Saugerties town government opposes pipelines, anchorages

(Photo by Ray Bodden)

Saugerties town government has come out in opposition to the Pilgrim Pipelines. Saying it fears the possibility of “the threat of leakages, spills, fires and other types of catastrophes that can seriously harm communities like Saugerties through which the products are transported,” the Saugerties town board voted at its February 1 meeting to urge the state Department of Environmental Conservation and the state Thruway Authority, the agencies scrutinizing the project, to deny it the use of the Thruway corridor.

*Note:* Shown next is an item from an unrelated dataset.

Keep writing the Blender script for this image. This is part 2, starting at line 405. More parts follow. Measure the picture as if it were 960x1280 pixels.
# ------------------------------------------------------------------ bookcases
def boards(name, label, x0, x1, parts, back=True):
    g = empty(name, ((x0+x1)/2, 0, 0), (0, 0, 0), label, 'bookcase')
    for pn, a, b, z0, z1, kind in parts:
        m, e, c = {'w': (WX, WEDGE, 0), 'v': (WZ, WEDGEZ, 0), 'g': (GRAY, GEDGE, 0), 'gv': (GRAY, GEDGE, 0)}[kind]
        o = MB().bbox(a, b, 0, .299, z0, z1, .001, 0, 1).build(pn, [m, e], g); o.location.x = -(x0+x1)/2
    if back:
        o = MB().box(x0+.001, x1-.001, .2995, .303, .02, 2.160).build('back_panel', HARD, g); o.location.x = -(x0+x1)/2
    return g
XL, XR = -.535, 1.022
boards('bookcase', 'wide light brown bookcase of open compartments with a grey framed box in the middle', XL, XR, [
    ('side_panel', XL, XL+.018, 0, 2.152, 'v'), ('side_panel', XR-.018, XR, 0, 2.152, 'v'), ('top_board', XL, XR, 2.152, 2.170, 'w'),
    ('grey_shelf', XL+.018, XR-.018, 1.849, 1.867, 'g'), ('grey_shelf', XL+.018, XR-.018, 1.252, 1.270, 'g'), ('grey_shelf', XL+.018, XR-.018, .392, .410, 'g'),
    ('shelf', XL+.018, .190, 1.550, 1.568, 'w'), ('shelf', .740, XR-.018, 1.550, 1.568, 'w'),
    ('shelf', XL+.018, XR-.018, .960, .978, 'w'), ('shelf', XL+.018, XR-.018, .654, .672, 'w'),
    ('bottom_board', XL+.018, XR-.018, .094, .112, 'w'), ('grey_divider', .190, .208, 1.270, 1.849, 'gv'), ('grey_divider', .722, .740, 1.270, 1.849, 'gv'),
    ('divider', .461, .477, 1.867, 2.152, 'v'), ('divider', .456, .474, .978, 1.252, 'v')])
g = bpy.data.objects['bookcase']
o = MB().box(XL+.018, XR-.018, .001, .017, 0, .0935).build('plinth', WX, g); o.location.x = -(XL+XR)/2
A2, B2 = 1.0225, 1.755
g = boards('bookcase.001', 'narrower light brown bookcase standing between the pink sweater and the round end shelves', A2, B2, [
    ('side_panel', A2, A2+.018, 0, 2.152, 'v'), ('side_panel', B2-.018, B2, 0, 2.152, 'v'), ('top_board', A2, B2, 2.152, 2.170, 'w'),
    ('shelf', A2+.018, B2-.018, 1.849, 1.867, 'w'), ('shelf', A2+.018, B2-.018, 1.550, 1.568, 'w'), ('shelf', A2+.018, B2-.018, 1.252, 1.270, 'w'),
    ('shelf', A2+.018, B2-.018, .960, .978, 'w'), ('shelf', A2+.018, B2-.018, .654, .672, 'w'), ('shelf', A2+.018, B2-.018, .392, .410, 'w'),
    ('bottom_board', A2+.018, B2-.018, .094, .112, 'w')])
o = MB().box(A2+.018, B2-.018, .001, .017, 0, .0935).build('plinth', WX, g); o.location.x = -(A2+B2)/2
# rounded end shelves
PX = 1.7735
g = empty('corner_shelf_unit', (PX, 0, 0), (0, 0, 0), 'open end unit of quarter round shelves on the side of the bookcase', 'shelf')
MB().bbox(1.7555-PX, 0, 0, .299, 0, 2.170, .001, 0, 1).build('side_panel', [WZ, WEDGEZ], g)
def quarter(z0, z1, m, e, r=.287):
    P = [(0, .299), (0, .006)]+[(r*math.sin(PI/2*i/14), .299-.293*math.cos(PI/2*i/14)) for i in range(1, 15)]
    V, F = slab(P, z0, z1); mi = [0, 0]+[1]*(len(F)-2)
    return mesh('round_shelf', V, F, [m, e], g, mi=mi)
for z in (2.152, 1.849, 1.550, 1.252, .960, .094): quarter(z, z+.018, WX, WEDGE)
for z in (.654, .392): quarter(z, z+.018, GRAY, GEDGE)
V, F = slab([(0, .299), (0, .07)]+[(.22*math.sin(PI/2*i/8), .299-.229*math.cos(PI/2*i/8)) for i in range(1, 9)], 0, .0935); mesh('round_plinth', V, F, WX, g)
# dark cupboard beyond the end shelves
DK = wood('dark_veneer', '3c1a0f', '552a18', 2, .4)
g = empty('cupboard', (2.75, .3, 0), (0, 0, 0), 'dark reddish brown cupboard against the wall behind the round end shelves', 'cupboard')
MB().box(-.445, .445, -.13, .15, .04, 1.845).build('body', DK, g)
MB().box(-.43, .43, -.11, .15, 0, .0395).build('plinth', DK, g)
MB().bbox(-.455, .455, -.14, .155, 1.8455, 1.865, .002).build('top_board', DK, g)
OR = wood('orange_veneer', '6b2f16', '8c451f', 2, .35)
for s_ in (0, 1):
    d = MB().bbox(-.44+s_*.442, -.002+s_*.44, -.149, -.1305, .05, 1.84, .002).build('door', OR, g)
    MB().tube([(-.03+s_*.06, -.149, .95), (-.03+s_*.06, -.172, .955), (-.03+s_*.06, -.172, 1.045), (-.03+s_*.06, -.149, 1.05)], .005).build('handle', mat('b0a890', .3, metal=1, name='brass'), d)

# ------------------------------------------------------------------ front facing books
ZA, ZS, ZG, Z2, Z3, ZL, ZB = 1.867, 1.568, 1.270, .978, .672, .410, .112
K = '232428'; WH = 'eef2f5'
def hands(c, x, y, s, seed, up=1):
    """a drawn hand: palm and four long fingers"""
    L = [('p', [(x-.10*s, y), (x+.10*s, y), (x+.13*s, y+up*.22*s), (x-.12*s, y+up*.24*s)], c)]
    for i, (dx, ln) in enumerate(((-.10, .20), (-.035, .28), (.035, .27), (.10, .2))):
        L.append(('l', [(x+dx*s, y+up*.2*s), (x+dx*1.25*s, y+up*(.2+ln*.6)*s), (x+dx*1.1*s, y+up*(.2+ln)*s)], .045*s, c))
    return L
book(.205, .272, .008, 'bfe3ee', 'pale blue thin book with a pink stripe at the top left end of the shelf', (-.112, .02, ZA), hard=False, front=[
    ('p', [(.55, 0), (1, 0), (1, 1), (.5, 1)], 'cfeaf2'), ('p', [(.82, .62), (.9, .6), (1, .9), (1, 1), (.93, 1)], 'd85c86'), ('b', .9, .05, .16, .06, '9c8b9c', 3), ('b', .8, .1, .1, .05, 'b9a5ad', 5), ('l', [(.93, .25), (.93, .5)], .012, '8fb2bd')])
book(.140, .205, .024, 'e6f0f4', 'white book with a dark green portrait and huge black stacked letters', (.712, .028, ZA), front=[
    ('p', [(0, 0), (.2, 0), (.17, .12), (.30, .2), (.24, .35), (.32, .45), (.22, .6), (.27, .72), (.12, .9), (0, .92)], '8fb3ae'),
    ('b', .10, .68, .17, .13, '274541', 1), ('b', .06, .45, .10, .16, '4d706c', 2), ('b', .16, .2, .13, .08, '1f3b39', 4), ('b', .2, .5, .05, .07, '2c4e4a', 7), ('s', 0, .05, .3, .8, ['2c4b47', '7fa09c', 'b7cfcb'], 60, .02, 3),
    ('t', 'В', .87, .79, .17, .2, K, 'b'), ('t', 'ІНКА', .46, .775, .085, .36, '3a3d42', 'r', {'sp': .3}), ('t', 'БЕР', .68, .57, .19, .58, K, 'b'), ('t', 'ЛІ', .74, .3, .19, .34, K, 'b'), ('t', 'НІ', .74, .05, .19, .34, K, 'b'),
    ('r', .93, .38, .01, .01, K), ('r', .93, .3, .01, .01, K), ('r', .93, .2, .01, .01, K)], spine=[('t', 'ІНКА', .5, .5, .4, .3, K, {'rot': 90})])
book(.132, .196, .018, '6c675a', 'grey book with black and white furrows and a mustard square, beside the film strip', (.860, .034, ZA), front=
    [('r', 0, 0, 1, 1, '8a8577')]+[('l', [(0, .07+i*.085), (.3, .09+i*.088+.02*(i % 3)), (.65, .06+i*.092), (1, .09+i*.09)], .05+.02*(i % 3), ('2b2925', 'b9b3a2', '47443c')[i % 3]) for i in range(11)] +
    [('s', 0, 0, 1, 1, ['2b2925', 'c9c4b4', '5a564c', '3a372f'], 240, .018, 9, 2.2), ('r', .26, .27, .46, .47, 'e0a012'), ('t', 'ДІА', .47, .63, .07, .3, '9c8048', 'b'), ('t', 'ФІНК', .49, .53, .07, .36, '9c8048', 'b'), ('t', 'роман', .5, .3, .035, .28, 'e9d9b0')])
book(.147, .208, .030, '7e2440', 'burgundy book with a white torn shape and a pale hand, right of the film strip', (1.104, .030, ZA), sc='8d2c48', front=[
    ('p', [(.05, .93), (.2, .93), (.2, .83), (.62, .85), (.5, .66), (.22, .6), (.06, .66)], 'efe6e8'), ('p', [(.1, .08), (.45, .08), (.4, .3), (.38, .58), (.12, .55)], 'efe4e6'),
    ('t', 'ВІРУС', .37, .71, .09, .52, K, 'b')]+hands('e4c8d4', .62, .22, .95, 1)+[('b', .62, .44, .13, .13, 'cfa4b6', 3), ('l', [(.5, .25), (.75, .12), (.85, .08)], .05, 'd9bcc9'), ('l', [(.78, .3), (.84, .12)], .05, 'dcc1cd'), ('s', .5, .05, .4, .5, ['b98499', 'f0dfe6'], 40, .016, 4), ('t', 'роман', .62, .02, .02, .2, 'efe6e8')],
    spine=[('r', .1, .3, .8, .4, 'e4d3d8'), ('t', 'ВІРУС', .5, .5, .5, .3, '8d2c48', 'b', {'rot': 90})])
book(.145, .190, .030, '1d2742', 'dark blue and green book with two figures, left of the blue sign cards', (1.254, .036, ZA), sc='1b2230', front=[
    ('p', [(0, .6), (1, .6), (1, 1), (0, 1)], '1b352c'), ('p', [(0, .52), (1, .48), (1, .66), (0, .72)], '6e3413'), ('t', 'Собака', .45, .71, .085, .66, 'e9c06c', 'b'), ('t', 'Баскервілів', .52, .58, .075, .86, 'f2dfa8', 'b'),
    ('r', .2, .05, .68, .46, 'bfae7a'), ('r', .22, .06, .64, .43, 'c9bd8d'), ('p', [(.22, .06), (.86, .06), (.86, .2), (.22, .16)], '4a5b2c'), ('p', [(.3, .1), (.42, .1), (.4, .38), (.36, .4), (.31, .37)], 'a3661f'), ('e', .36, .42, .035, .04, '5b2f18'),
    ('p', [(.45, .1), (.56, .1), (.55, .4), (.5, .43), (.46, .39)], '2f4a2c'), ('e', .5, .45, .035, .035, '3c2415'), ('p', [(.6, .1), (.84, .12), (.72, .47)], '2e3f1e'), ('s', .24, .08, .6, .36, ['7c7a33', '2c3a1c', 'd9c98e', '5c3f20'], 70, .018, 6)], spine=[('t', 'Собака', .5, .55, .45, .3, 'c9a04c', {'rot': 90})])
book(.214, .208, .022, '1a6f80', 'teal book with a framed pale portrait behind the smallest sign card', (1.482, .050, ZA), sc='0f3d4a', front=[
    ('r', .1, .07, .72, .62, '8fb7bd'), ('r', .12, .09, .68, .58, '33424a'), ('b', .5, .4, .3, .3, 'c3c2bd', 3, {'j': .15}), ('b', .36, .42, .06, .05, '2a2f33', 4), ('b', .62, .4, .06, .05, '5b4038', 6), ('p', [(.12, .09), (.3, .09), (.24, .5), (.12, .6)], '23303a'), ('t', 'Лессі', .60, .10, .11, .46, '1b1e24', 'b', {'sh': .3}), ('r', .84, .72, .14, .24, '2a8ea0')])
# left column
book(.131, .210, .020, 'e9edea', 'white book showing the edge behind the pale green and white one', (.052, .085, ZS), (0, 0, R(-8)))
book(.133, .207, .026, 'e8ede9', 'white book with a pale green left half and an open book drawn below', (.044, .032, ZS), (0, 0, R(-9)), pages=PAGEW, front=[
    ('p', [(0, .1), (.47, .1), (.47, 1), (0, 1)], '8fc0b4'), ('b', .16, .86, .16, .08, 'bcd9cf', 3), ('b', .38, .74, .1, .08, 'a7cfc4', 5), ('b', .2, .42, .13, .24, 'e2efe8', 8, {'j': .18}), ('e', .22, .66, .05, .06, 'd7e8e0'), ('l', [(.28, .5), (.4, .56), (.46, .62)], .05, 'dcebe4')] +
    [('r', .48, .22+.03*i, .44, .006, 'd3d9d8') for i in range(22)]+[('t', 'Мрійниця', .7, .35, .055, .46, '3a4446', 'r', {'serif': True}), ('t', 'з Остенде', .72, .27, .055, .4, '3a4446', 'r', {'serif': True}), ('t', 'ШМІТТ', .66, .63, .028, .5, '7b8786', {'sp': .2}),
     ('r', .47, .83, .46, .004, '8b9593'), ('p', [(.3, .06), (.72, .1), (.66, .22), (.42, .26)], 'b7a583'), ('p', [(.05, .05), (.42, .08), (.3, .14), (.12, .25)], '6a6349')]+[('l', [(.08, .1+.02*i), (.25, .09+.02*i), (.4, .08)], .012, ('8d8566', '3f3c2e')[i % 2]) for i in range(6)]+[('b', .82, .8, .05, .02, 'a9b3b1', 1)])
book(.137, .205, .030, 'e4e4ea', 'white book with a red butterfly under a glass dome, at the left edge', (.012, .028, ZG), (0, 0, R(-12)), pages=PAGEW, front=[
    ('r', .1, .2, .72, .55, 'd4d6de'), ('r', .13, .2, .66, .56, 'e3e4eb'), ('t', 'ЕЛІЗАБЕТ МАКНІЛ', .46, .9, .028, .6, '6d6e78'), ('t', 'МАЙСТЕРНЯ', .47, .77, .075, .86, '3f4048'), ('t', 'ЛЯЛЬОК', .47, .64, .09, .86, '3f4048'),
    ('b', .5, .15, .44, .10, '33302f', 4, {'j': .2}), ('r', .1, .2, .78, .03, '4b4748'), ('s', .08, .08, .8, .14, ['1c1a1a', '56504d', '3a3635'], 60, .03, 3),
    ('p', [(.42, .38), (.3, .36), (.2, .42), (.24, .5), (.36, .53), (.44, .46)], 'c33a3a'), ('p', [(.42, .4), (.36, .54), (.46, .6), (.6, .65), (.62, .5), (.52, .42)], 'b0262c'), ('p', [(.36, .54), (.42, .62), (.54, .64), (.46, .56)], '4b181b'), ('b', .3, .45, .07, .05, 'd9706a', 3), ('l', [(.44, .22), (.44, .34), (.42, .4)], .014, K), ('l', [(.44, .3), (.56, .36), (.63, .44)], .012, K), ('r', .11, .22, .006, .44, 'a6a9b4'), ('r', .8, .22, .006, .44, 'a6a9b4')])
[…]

The town board also urged the United States Coast Guard to deny permits for anchorages along the Hudson River of any shipping carrying Bakken crude oil. The only way Bakken shale oil should be permitted to be transported along railway lines through Saugerties would be if “rail, car and other railroad safety issues are resolved and the at-grade private crossings in the Town of Saugerties are eliminated.”

Councilman James Bruno, who is running for town supervisor, added that he also didn’t like the pipeline proposal because he does not believe the project should have the right to take private property for the line. “We need to protect homeowners’ rights,” Bruno said. “This doesn’t sit well with me.”


Last month a number of pipeline opponents asked town council to oppose the plan to run a portion of the Pilgrim Pipelines along the Thruway corridor. They said a leak in the proposed pipes would pose a great danger to the local environment.

The two parallel pipes would run about 178 miles from Albany to Linden, N.J. and carry an estimated 400,000 gallons a day of crude oil. The pipes would travel 41 miles along the Thruway in Ulster County, and past a number of major rivers, creeks and streams. It would cross the Hudson River twice in its journey to New Jersey.

In its resolution the town board said transporting the Bakken crude “presents an immediate and significant risk for the people, environment and economy of our town ….”

As to the possible siting of anchorages in the Hudson River, the resolution stated, “The anchorages plan, while not located in waters off Saugerties, is an improper use of this important estuary for Saugerties because of the potential damages to heritage tourism, upon which Saugerties and the Saugerties Lighthouse depend for our economic vitality.”

“We just can’t allow this,” Bruno added.